From his aggressive strategy in possession to his aggressive pressing, the aggressiveness also shines through in the way Di Francesco wants his players to counter-press when the ball is lost. The closest players will quickly look to close down the opponent in possession to regain possession. In the image below we can see three players quickly providing pressure on the ball.

When forced to defend deeper, Di Francesco deploys a 4-5-1 with a more positional orientation as the central midfielders will largely look to cover the space in front of the back-four. Sometimes they’re still attracted towards the ball, however, which can open up huge space between the lines which is an area Roma have had troubles with all season.
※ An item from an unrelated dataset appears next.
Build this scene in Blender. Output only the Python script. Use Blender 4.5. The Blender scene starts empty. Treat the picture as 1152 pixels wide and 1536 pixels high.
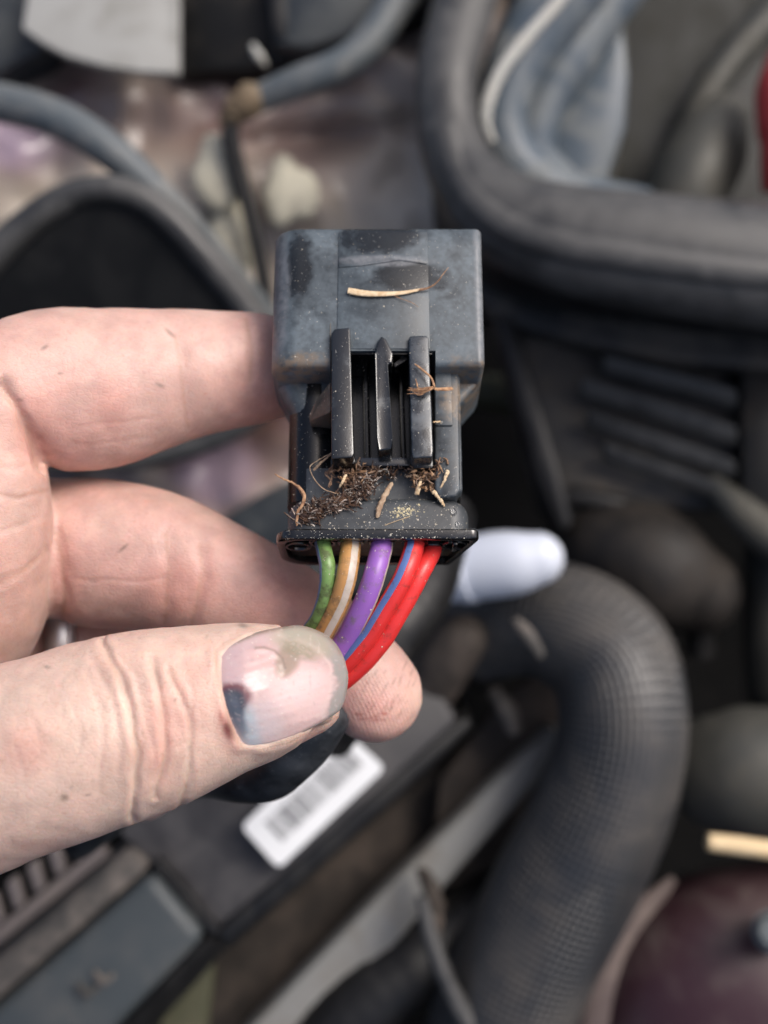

The more positional orientation shines through in the way Roma look to defend crosses with the ball-near full-back providing pressure on the crosser, the ball-near centre-back defends the first-post area, the ball-far centre-back defends the area just in front of the goal and the ball-far full-back defends the back-post area. The midfielders then defend the space in front of the defenders to reduce the risk of shots conceded from cutbacks. You can see the setup below.

Just like their attacking, Roma’s defending under Di Francesco is very aggressive and they always look to press their opponent high. This naturally involves playing a high defensive-line which worked perfectly against Barcelona but disastrously against Liverpool.


Eusebio Di Francesco has had a good first season in Rome, regardless of whether or not the team finishes in the top four. To be his first season at Roma and the first at a big club whatsoever, a Champions League semi-final spot and a top-five finish in the league should be considered good. His tactical approach seems well-suited to the squad he currently possesses, but the debacle against Liverpool shows that there’s still some naivety in his approach to games. You can’t play you favoured style against every opponent unless you realize their strengths too. Liverpool’s direct play in-behind Roma’s defence should have been dealt with at half-time with the score at 2-0 instead of continuing and going down to 5-0. But hopefully, this charismatic and very active coach will learn from his mistakes and improve further going forward. His attacking style of play has been a joy to watch in Serie A first with Sassuolo and now with Roma, and hopefully, he can continue his work for a few years with the aim of bringing Roma’s first Scudetto since 2001 when he was one of the players. The future for Roma looks bright with Eusebio Di Francesco as their coach.